— Begin Exercise materials —
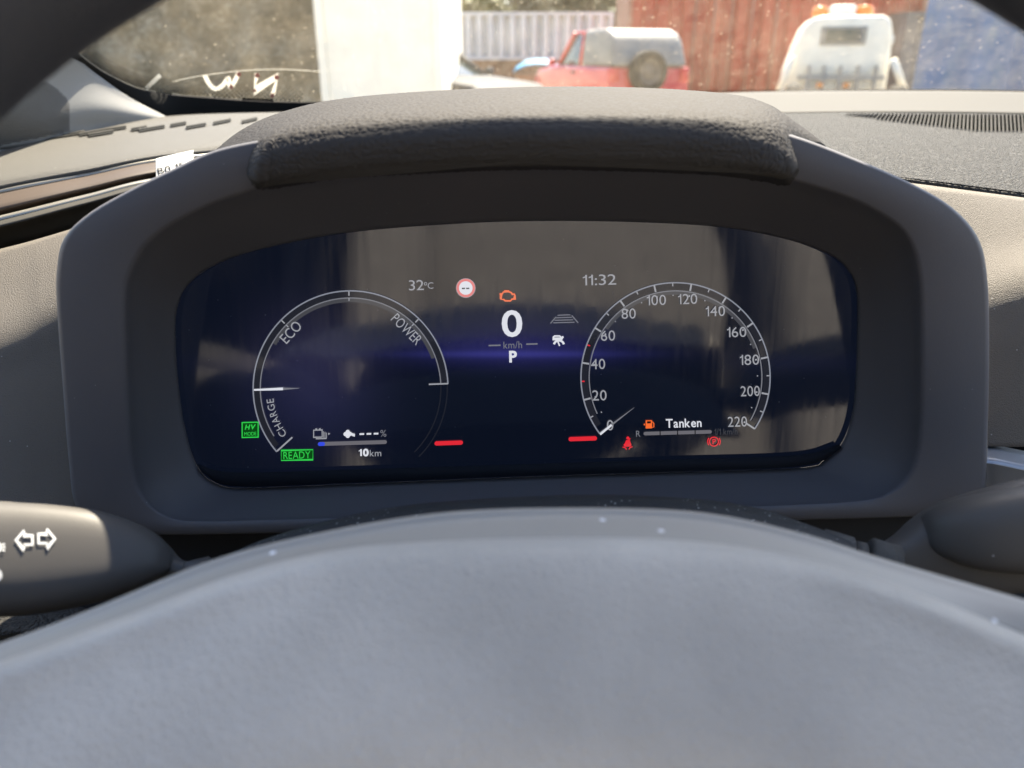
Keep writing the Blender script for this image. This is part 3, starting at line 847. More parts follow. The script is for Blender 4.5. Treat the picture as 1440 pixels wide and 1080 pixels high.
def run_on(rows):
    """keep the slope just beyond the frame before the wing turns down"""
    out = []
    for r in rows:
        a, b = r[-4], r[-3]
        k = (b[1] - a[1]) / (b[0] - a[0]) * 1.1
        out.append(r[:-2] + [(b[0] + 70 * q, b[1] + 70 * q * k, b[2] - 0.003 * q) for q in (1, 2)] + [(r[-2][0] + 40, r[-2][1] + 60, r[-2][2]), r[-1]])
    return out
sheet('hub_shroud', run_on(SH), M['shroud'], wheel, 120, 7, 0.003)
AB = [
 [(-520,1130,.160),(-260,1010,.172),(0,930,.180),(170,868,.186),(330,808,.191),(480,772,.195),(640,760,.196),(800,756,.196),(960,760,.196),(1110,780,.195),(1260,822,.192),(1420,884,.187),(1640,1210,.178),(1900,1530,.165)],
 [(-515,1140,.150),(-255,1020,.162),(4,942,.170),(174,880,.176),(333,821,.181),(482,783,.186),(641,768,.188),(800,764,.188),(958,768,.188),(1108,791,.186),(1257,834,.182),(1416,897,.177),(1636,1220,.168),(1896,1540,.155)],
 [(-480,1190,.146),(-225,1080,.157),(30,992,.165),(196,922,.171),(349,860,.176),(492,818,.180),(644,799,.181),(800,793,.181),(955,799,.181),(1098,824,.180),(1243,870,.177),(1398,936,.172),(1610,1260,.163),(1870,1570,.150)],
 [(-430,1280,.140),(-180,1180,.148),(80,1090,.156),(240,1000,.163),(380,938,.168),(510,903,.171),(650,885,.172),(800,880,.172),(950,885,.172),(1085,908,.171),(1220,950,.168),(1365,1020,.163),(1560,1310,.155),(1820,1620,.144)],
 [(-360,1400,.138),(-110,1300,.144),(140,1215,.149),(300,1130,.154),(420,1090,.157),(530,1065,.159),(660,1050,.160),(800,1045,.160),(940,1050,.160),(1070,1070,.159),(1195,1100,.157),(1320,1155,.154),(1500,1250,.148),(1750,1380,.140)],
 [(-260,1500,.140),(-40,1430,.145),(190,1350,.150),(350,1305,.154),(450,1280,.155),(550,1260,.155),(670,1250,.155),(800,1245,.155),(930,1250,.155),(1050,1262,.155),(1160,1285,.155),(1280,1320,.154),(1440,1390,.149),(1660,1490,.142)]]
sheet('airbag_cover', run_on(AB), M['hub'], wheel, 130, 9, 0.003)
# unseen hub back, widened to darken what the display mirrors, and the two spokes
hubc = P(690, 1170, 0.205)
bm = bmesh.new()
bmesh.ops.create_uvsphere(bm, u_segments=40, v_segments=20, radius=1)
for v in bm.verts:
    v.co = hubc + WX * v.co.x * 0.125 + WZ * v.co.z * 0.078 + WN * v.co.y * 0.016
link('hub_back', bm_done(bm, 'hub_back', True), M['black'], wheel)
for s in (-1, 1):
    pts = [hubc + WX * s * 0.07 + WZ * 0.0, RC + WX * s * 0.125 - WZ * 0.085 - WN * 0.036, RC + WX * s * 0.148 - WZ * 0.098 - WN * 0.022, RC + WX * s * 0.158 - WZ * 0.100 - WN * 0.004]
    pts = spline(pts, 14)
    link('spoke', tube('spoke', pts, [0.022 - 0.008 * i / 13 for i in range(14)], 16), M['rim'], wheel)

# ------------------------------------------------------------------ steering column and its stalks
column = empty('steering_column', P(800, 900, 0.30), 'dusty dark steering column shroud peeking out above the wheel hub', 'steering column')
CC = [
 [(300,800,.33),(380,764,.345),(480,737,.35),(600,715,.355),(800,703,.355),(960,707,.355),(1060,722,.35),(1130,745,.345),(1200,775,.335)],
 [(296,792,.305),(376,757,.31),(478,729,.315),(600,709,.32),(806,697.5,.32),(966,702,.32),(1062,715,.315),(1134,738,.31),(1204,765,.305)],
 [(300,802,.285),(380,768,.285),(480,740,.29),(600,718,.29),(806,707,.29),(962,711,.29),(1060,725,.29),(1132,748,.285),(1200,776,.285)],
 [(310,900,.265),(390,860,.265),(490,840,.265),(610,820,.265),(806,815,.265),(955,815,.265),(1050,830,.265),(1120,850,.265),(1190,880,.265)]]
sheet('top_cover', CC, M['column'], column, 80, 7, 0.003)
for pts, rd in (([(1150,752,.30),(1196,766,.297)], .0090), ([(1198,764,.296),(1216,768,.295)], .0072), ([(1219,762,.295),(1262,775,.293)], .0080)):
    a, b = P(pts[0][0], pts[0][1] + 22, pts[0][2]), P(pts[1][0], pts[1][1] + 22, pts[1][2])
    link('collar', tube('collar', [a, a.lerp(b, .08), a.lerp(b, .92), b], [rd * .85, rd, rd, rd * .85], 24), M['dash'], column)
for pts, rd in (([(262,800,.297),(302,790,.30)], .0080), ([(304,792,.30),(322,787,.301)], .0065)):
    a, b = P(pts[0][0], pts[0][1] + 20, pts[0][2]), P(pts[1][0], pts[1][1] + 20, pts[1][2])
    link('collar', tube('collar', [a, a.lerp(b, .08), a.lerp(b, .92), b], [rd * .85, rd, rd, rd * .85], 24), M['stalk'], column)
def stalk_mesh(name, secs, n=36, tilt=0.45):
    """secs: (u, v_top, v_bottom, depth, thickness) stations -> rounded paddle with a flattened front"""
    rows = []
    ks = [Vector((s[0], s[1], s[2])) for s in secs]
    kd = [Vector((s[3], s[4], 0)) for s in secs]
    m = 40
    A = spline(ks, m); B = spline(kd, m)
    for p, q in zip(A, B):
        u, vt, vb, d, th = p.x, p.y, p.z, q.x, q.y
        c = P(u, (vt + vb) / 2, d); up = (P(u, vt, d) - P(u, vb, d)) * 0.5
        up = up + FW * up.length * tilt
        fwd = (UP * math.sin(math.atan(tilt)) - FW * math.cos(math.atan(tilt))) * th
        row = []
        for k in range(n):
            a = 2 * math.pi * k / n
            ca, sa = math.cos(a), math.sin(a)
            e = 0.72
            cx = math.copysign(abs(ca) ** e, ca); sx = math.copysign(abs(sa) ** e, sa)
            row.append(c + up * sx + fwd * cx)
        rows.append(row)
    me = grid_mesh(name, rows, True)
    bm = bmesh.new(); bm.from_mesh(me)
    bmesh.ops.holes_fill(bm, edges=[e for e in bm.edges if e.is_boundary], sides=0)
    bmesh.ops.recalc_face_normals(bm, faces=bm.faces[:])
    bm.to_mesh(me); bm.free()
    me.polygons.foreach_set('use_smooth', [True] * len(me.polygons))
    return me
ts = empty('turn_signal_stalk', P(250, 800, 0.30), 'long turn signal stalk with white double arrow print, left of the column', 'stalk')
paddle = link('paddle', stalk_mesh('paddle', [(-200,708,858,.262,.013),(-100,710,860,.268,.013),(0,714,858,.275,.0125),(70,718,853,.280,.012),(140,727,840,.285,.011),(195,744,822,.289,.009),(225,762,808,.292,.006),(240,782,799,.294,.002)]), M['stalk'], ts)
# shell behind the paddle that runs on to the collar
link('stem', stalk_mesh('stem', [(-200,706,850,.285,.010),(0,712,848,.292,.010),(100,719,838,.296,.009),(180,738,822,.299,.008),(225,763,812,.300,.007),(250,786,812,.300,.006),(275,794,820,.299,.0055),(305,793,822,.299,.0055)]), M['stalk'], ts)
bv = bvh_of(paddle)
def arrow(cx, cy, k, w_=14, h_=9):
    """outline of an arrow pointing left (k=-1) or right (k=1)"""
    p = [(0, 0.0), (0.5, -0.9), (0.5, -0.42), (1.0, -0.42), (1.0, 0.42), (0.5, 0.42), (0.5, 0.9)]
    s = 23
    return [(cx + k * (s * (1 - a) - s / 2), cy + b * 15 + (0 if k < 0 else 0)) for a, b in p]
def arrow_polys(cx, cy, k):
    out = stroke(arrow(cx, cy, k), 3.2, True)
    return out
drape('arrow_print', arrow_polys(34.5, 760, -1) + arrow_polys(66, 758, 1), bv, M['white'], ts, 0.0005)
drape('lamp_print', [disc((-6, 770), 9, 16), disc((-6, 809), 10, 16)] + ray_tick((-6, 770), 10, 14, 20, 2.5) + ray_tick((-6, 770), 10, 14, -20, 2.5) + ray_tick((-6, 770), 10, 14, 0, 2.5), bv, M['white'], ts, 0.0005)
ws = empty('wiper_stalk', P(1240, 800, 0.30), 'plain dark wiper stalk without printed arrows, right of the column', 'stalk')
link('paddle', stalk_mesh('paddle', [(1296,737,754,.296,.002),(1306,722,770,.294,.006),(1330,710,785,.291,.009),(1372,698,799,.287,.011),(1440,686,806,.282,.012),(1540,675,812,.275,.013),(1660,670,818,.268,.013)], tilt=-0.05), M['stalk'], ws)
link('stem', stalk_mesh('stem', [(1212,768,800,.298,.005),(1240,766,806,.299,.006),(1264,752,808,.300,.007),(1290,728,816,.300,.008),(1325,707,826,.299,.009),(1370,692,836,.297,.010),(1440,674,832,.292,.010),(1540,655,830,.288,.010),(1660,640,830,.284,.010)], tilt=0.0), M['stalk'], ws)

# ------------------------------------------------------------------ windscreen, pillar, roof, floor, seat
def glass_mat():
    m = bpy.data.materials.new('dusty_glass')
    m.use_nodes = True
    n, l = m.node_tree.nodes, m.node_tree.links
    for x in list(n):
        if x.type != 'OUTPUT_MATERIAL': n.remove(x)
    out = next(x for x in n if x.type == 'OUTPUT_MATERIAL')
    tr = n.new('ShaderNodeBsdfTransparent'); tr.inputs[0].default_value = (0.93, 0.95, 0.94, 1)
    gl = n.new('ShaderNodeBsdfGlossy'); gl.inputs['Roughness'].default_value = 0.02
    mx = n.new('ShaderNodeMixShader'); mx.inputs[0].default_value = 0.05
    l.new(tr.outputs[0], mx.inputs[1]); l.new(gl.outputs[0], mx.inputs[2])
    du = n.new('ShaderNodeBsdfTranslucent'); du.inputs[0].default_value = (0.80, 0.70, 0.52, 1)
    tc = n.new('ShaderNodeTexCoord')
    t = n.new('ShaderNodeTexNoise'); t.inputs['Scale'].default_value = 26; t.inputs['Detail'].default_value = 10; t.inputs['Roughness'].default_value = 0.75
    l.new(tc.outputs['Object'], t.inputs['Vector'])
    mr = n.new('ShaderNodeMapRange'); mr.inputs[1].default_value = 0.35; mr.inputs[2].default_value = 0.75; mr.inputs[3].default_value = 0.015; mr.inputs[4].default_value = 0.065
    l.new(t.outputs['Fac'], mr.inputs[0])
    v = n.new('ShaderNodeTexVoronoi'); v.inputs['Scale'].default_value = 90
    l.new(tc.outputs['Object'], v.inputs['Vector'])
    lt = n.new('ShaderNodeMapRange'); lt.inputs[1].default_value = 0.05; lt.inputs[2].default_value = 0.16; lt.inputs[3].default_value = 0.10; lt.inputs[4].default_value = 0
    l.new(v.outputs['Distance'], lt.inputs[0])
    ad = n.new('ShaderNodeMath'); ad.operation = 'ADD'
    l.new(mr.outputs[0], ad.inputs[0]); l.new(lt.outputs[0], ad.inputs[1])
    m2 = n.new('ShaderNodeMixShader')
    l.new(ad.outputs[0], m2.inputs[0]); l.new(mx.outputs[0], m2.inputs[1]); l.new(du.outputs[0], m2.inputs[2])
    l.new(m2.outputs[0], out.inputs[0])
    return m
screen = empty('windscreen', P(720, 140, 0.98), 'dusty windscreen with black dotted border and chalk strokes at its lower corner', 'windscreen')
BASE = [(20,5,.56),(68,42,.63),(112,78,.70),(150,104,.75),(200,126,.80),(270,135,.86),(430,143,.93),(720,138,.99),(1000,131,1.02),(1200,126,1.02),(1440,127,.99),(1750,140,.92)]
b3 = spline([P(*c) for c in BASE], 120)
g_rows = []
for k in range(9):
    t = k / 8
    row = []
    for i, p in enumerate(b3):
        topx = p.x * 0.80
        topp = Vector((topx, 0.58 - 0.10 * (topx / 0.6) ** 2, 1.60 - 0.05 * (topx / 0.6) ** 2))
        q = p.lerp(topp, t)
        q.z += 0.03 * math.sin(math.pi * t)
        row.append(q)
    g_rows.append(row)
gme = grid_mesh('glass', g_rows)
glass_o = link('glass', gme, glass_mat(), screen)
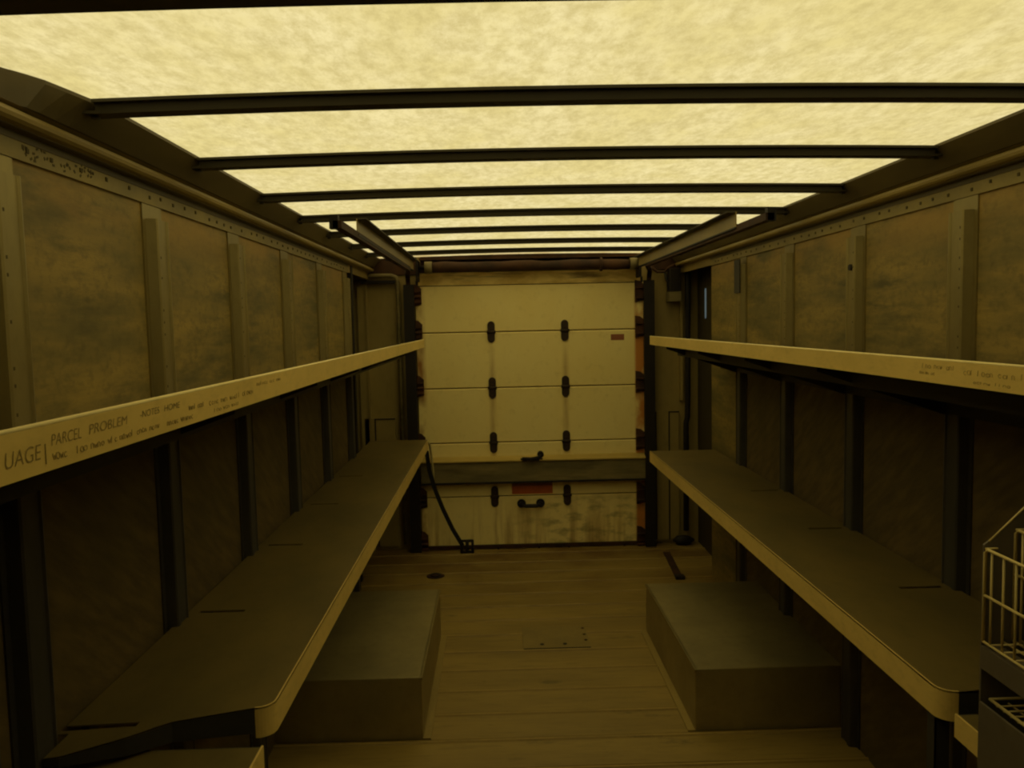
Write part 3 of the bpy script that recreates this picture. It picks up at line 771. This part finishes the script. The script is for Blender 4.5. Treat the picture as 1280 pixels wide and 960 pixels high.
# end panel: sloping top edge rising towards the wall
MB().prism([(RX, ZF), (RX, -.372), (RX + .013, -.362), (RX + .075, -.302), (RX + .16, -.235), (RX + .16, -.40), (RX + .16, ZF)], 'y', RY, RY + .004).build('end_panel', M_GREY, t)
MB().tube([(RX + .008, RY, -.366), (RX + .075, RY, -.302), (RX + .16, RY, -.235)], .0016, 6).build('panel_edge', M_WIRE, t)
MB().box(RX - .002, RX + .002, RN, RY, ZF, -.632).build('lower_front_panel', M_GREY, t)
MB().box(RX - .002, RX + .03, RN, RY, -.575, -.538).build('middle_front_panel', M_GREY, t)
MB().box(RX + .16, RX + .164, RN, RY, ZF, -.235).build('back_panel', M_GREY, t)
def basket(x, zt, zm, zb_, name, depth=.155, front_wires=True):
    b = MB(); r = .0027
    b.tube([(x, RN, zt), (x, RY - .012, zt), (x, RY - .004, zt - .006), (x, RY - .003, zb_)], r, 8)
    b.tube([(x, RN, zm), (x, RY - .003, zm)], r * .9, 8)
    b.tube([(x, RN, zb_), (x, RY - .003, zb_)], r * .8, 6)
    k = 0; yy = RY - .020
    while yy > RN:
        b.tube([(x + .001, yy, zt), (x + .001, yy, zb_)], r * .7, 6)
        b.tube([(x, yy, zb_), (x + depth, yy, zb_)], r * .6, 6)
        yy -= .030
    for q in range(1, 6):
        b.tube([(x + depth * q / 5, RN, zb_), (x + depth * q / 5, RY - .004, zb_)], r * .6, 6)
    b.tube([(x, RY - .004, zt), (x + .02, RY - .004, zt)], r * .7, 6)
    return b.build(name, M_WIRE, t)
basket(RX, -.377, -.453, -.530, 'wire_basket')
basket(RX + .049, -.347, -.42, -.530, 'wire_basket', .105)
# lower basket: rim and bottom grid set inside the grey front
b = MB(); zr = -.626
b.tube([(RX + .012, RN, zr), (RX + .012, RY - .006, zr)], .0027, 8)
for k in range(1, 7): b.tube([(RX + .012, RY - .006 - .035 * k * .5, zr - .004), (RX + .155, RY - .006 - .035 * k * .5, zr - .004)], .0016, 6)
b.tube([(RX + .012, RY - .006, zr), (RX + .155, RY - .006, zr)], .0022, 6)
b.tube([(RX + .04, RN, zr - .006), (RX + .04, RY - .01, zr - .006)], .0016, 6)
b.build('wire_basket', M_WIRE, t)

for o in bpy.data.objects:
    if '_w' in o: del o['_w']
— End Exercise materials —
What the task asks.
Which lines in the data above contain "this"? Show each one.

The result.
Keep writing the Blender script for this image. This is part 3, starting at line 847. More parts follow. The script is for Blender 4.5. Treat the picture as 1440 pixels wide and 1080 pixels high.
Write part 3 of the bpy script that recreates this picture. It picks up at line 771. This part finishes the script. The script is for Blender 4.5. Treat the picture as 1280 pixels wide and 960 pixels high.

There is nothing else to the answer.